--- Data section ---
## BEGIN
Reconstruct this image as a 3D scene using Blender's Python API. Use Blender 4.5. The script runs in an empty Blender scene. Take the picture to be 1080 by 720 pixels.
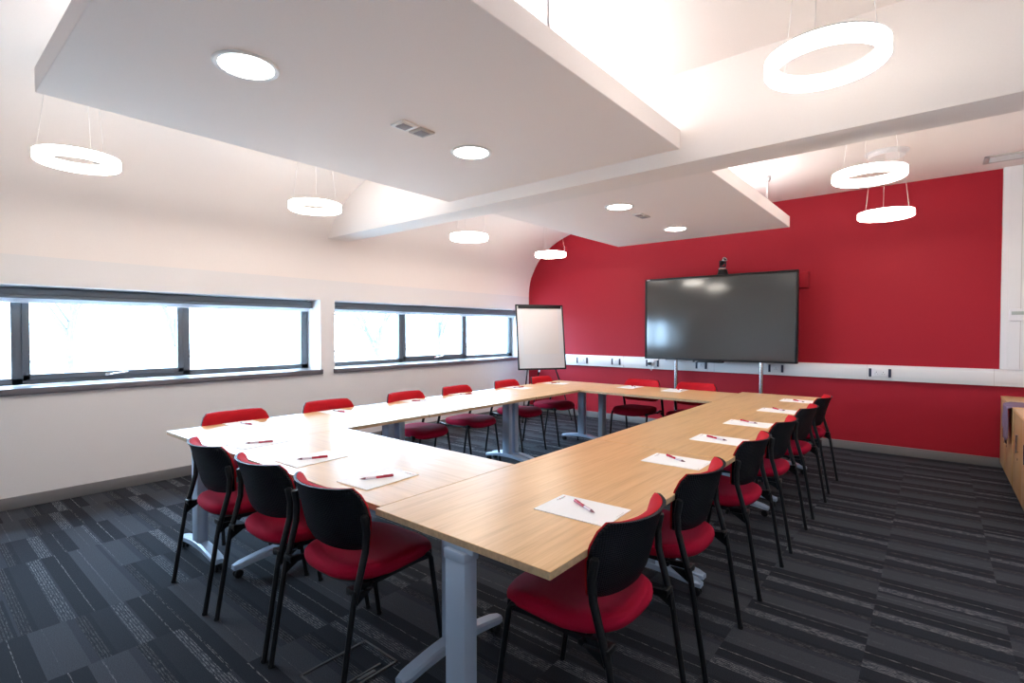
import bpy, bmesh, math, random
from mathutils import Vector, Matrix
S = bpy.context.scene
COL = S.collection
PI = math.pi

# ------------------------------------------------------------------ camera
cam_d = bpy.data.cameras.new('camera'); cam = bpy.data.objects.new('camera', cam_d); COL.objects.link(cam)
cam_d.sensor_width = 36.0; cam_d.lens = 36.0 * 541.018 / 1080.0
cam_d.clip_start = 0.05; cam_d.clip_end = 300
cam.location = (0, 0, 1.4)
cam.rotation_euler = (math.radians(90 - 1.183), 0, math.radians(39.52))
S.camera = cam

# ------------------------------------------------------------------ world, light levels, exposure
SKY_COL = (0.52, 0.74, 1.0); SKY_STRENGTH = 17.0
RING_COL = (1.0, 0.915, 0.81); RING_STRENGTH = 16.0
SPOT_COL = (1.0, 0.95, 0.88); SPOT_STRENGTH = 22.0
UP_COL = (0.86, 0.92, 1.0); UP_STRENGTH = 15.0
W = bpy.data.worlds.new('overcast_sky'); S.world = W; W.use_nodes = True
bg = W.node_tree.nodes['Background']; bg.inputs[0].default_value = (*SKY_COL, 1); bg.inputs[1].default_value = SKY_STRENGTH
S.view_settings.view_transform = 'Standard'
try: S.view_settings.look = 'None'
except Exception: pass
S.view_settings.exposure = 0.90; S.view_settings.gamma = 1.0
S.view_settings.use_curve_mapping = False
S.cycles.max_bounces = 10; S.cycles.diffuse_bounces = 7; S.cycles.glossy_bounces = 4
S.cycles.transparent_max_bounces = 12; S.cycles.caustics_reflective = True; S.cycles.caustics_refractive = False
S.cycles.sample_clamp_indirect = 8.0

# window light portals (they add no light of their own, they only guide sampling of the sky)
for (y0, y1) in ((-0.48, 3.22), (3.406, 7.10)):
    ld = bpy.data.lights.new('sky_portal', 'AREA'); ld.shape = 'RECTANGLE'
    ld.size = 0.8; ld.size_y = y1 - y0
    ld.cycles.is_portal = True
    lo = bpy.data.objects.new('sky_portal', ld); COL.objects.link(lo)
    lo.location = (-5.98, (y0 + y1) / 2, 1.36); lo.rotation_euler = (0, -PI / 2, 0)

# ------------------------------------------------------------------ helpers
def tag(o, label=None, cat=None, group=None, kind=None):
    if label: o['label'] = label
    if cat: o['category'] = cat
    if group: o['group'] = group
    if kind: o['kind'] = kind
    return o

def empty(name, loc=(0, 0, 0), rz=0, parent=None):
    o = bpy.data.objects.new(name, None); COL.objects.link(o); o.location = loc; o.rotation_euler = (0, 0, rz)
    o.empty_display_size = 0.1
    if parent: o.parent = parent
    return o

def sharpen(bm, ang=35):
    a = math.radians(ang)
    for f in bm.faces: f.smooth = True
    for e in bm.edges:
        if len(e.link_faces) == 2:
            try: e.smooth = e.calc_face_angle() < a
            except ValueError: e.smooth = True
        else: e.smooth = True

def obj(name, bm, mat, parent=None, loc=(0, 0, 0), rz=0, ang=35):
    bmesh.ops.recalc_face_normals(bm, faces=bm.faces[:])
    sharpen(bm, ang)
    me = bpy.data.meshes.new(name); bm.to_mesh(me); bm.free()
    for m in (mat if isinstance(mat, (list, tuple)) else [mat]): me.materials.append(m)
    o = bpy.data.objects.new(name, me); COL.objects.link(o); o.location = loc; o.rotation_euler = (0, 0, rz)
    if parent: o.parent = parent
    return o

def B(): return bmesh.new()

def box(bm, x0, x1, y0, y1, z0, z1, bev=0.0, seg=2, mi=0, M=None):
    t = bmesh.new()
    r = bmesh.ops.create_cube(t, size=1.0)
    for v in r['verts']:
        v.co = Vector(((x0 + x1) / 2 + v.co.x * (x1 - x0), (y0 + y1) / 2 + v.co.y * (y1 - y0), (z0 + z1) / 2 + v.co.z * (z1 - z0)))
    if bev > 0:
        bmesh.ops.bevel(t, geom=t.edges[:], offset=bev, segments=seg, affect='EDGES', profile=0.5)
    merge(bm, t, mi, M)

def merge(bm, t, mi=0, M=None):
    vm = {}
    for v in t.verts: vm[v] = bm.verts.new(M @ v.co if M else v.co)
    for f in t.faces:
        try:
            g = bm.faces.new([vm[v] for v in f.verts]); g.material_index = mi
        except ValueError: pass
    t.free()

def tube(bm, pts, r, seg=10, ry=None, up=None, mi=0, caps=True):
    pts = [Vector(p) for p in pts]; n = len(pts)
    rs = r if isinstance(r, (list, tuple)) else [r] * n
    rys = ry if isinstance(ry, (list, tuple)) else ([ry] * n if ry else rs)
    rings = []; prev = None
    for i, p in enumerate(pts):
        d = (pts[min(i + 1, n - 1)] - pts[max(i - 1, 0)]).normalized()
        if prev is None:
            ref = Vector(up) if up else (Vector((0, 0, 1)) if abs(d.z) < 0.9 else Vector((1, 0, 0)))
        else: ref = prev
        a = (ref - d * ref.dot(d)).normalized(); prev = a
        b = d.cross(a)
        rings.append([bm.verts.new(p + a * math.cos(2 * PI * k / seg) * rs[i] + b * math.sin(2 * PI * k / seg) * rys[i]) for k in range(seg)])
    for i in range(n - 1):
        for k in range(seg):
            f = bm.faces.new((rings[i][k], rings[i][(k + 1) % seg], rings[i + 1][(k + 1) % seg], rings[i + 1][k])); f.material_index = mi
    if caps:
        bm.faces.new(rings[0][::-1]).material_index = mi; bm.faces.new(rings[-1]).material_index = mi

def lathe(bm, prof, seg=32, c=(0, 0, 0), mi=0, closed=False, M=None):
    rings = []
    for (r, z) in prof:
        if r < 1e-6:
            p = Vector((c[0], c[1], c[2] + z)); rings.append([bm.verts.new(M @ p if M else p)])
        else:
            ring = []
            for k in range(seg):
                p = Vector((c[0] + r * math.cos(2 * PI * k / seg), c[1] + r * math.sin(2 * PI * k / seg), c[2] + z))
                ring.append(bm.verts.new(M @ p if M else p))
            rings.append(ring)
    pairs = list(zip(rings[:-1], rings[1:])) + ([(rings[-1], rings[0])] if closed else [])
    for a, b in pairs:
        for k in range(seg):
            k2 = (k + 1) % seg
            if len(a) == 1 and len(b) == 1: continue
            if len(a) == 1: f = bm.faces.new((a[0], b[k2], b[k]))
            elif len(b) == 1: f = bm.faces.new((a[k], a[k2], b[0]))
            else: f = bm.faces.new((a[k], a[k2], b[k2], b[k]))
            f.material_index = mi

def prism(bm, poly, axis, a, b, mi=0):
    """extrude a 2-D polygon along an axis between a and b"""
    def P(p, t):
        if axis == 'x': return (t, p[0], p[1])
        if axis == 'y': return (p[0], t, p[1])
        return (p[0], p[1], t)
    v0 = [bm.verts.new(P(p, a)) for p in poly]; v1 = [bm.verts.new(P(p, b)) for p in poly]
    n = len(poly)
    for i in range(n):
        bm.faces.new((v0[i], v0[(i + 1) % n], v1[(i + 1) % n], v1[i])).material_index = mi
    bm.faces.new(v0[::-1]).material_index = mi; bm.faces.new(v1).material_index = mi

def copy_tree(o, parent=None):
    c = o.copy(); COL.objects.link(c)
    if parent: c.parent = parent
    for ch in list(o.children): copy_tree(ch, c)
    return c

# ------------------------------------------------------------------ materials
class NT:
    def __init__(s, name):
        s.m = bpy.data.materials.new(name); s.m.use_nodes = True
        s.t = s.m.node_tree; s.n = s.t.nodes; s.l = s.t.links
        s.b = s.n['Principled BSDF']
    def new(s, typ, **kw):
        x = s.n.new(typ)
        for k, v in kw.items(): setattr(x, k, v)
        return x
    def link(s, a, b): s.l.new(a, b)
    def val(s, sock, v):
        if hasattr(v, 'links') or isinstance(v, bpy.types.NodeSocket): s.l.new(v, sock)
        else: sock.default_value = v
    def math(s, op, a, b=None, c=None):
        x = s.new('ShaderNodeMath', operation=op); s.val(x.inputs[0], a)
        if b is not None: s.val(x.inputs[1], b)
        if c is not None: s.val(x.inputs[2], c)
        return x.outputs[0]
    def coords(s, scale=None, kind='Object'):
        tc = s.new('ShaderNodeTexCoord')
        if scale is None: return tc.outputs[kind]
        mp = s.new('ShaderNodeMapping'); s.link(tc.outputs[kind], mp.inputs[0]); mp.inputs['Scale'].default_value = scale
        return mp.outputs[0]
    def noise(s, vec, scale, detail=3, rough=0.5):
        x = s.new('ShaderNodeTexNoise'); s.link(vec, x.inputs['Vector']); x.inputs['Scale'].default_value = scale
        x.inputs['Detail'].default_value = detail; x.inputs['Roughness'].default_value = rough
        return x.outputs['Fac']
    def ramp(s, fac, stops, interp='LINEAR'):
        x = s.new('ShaderNodeValToRGB'); s.link(fac, x.inputs[0]); r = x.color_ramp; r.interpolation = interp
        while len(r.elements) > 1: r.elements.remove(r.elements[-1])
        r.elements[0].position = stops[0][0]; r.elements[0].color = (*stops[0][1], 1)
        for p, c in stops[1:]:
            e = r.elements.new(p); e.color = (*c, 1)
        return x.outputs[0]
    def bump(s, h, strength=0.2, dist=0.01):
        x = s.new('ShaderNodeBump'); s.link(h, x.inputs['Height']); x.inputs['Strength'].default_value = strength
        x.inputs['Distance'].default_value = dist; s.link(x.outputs[0], s.b.inputs['Normal'])

def plain(name, col, rough=0.5, metal=0.0, spec=0.5, nscale=0, nstr=0.05, var=0.0, coat=0.0):
    t = NT(name); b = t.b
    b.inputs['Base Color'].default_value = (*col, 1); b.inputs['Roughness'].default_value = rough
    b.inputs['Metallic'].default_value = metal; b.inputs['Specular IOR Level'].default_value = spec
    if coat: b.inputs['Coat Weight'].default_value = coat
    if nscale:
        f = t.noise(t.coords(), nscale, 4)
        if var:
            lo = tuple(c * (1 - var) for c in col); hi = tuple(min(1, c * (1 + var)) for c in col)
            t.link(t.ramp(f, [(0.3, lo), (0.7, hi)]), b.inputs['Base Color'])
        t.bump(f, nstr, 0.002)
    return t.m

def emit(name, col, strength):
    t = NT(name)
    t.b.inputs['Base Color'].default_value = (0.8, 0.8, 0.8, 1)
    t.b.inputs['Emission Color'].default_value = (*col, 1); t.b.inputs['Emission Strength'].default_value = strength
    return t.m

M_white = plain('white_wall_paint', (0.81, 0.79, 0.785), 0.75, nscale=120, nstr=0.03, var=0.01)
M_ceil = plain('ceiling_paint', (0.88, 0.82, 0.785), 0.8, nscale=120, nstr=0.03, var=0.01)
M_panel = plain('suspended_panel_paint', (0.91, 0.835, 0.80), 0.8, nscale=120, nstr=0.02, var=0.01)
M_red = plain('red_wall_paint', (0.365, 0.011, 0.024), 0.6, spec=0.25, nscale=150, nstr=0.04, var=0.03)
M_skirt = plain('grey_skirting_paint', (0.19, 0.185, 0.19), 0.45, nscale=60, nstr=0.02)
M_frame = plain('grey_window_aluminium', (0.12, 0.14, 0.16), 0.4, nscale=200, nstr=0.02)
M_sill = plain('grey_sill_board', (0.17, 0.155, 0.17), 0.28, nscale=80, nstr=0.02)
M_trunk = plain('white_plastic_trunking', (0.80, 0.80, 0.80), 0.35, nscale=40, nstr=0.01)
M_socket = plain('white_socket_plastic', (0.78, 0.78, 0.80), 0.3, nscale=40, nstr=0.01)
M_blackp = plain('black_plastic', (0.008, 0.009, 0.011), 0.45, spec=0.35, nscale=300, nstr=0.05)
M_navyp = plain('dark_blue_plastic', (0.02, 0.025, 0.06), 0.4, nscale=300, nstr=0.03)
M_tube = plain('black_powder_coated_steel', (0.006, 0.007, 0.009), 0.4, spec=0.3, nscale=400, nstr=0.06)
M_legm = plain('silver_steel_daylight_tint', (0.40, 0.50, 0.64), 0.38, 0.2, nscale=300, nstr=0.03)  # silver steel, blue cast of the window daylight tinted into its base colour
M_chrome = plain('brushed_steel', (0.62, 0.62, 0.64), 0.25, 1.0, nscale=150, nstr=0.02)
M_lampw = plain('white_lamp_body', (0.80, 0.80, 0.80), 0.4, nscale=60, nstr=0.01)
M_wire = plain('steel_wire', (0.75, 0.72, 0.70), 0.4, 0.2, nscale=100, nstr=0.01)
M_vent = plain('vent_plastic', (0.55, 0.52, 0.50), 0.5, nscale=60, nstr=0.01)
M_dark = plain('dark_gap', (0.03, 0.03, 0.035), 0.7, nscale=60, nstr=0.01)
M_paper = plain('white_paper', (0.95, 0.95, 0.95), 0.7, nscale=200, nstr=0.03)
M_flip = plain('flipchart_paper', (0.90, 0.885, 0.865), 0.75, nscale=30, nstr=0.03)
M_board = plain('whiteboard_steel', (0.90, 0.91, 0.92), 0.22, nscale=20, nstr=0.01)
M_ink = plain('grey_print', (0.35, 0.33, 0.36), 0.7, nscale=100, nstr=0.01)
M_inkr = plain('red_print', (0.55, 0.08, 0.12), 0.7, nscale=100, nstr=0.01)
M_penr = plain('red_pen_plastic', (0.45, 0.008, 0.03), 0.25, nscale=100, nstr=0.01)
M_penw = plain('clear_pen_grip', (0.75, 0.62, 0.68), 0.25, nscale=100, nstr=0.01)
M_pent = plain('dark_pen_tip', (0.12, 0.01, 0.025), 0.3, nscale=100, nstr=0.01)
def m_blind():
    t = NT('white_blind_fabric'); out = [n for n in t.n if n.type == 'OUTPUT_MATERIAL'][0]
    t.b.inputs['Base Color'].default_value = (0.82, 0.82, 0.86, 1); t.b.inputs['Roughness'].default_value = 0.85
    f = t.noise(t.coords(), 300, 3); t.bump(f, 0.05, 0.002)
    tl = t.new('ShaderNodeBsdfTranslucent'); tl.inputs[0].default_value = (0.8, 0.82, 0.86, 1)
    mx = t.new('ShaderNodeMixShader'); mx.inputs[0].default_value = 0.35; t.link(t.b.outputs[0], mx.inputs[1]); t.link(tl.outputs[0], mx.inputs[2]); t.link(mx.outputs[0], out.inputs[0])
    return t.m
M_blind = m_blind()
M_cass = plain('grey_blind_cassette', (0.15, 0.165, 0.185), 0.35, nscale=100, nstr=0.01)
M_ring = emit('ring_diffuser', RING_COL, RING_STRENGTH)
M_spot = emit('spot_diffuser', SPOT_COL, SPOT_STRENGTH)
M_up = emit('uplight_diffuser', UP_COL, UP_STRENGTH)
M_ground = plain('pale_garden_ground', (0.50, 0.50, 0.46), 0.9, nscale=2, nstr=0.2, var=0.1)
M_bark = plain('grey_bark', (0.09, 0.09, 0.10), 0.9, nscale=20, nstr=0.3, var=0.2)
M_post = plain('weathered_fence_wood', (0.14, 0.135, 0.13), 0.9, nscale=20, nstr=0.2, var=0.15)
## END
--- Task to complete ---
Begin at the first line of the data above and repeat each line exactly, stopping after the line containing "S.camera = cam". Omit the pictures.

--- Output for this exercise ---
Reconstruct this image as a 3D scene using Blender's Python API. Use Blender 4.5. The script runs in an empty Blender scene. Take the picture to be 1080 by 720 pixels.
import bpy, bmesh, math, random
from mathutils import Vector, Matrix
S = bpy.context.scene
COL = S.collection
PI = math.pi

# ------------------------------------------------------------------ camera
cam_d = bpy.data.cameras.new('camera'); cam = bpy.data.objects.new('camera', cam_d); COL.objects.link(cam)
cam_d.sensor_width = 36.0; cam_d.lens = 36.0 * 541.018 / 1080.0
cam_d.clip_start = 0.05; cam_d.clip_end = 300
cam.location = (0, 0, 1.4)
cam.rotation_euler = (math.radians(90 - 1.183), 0, math.radians(39.52))
S.camera = cam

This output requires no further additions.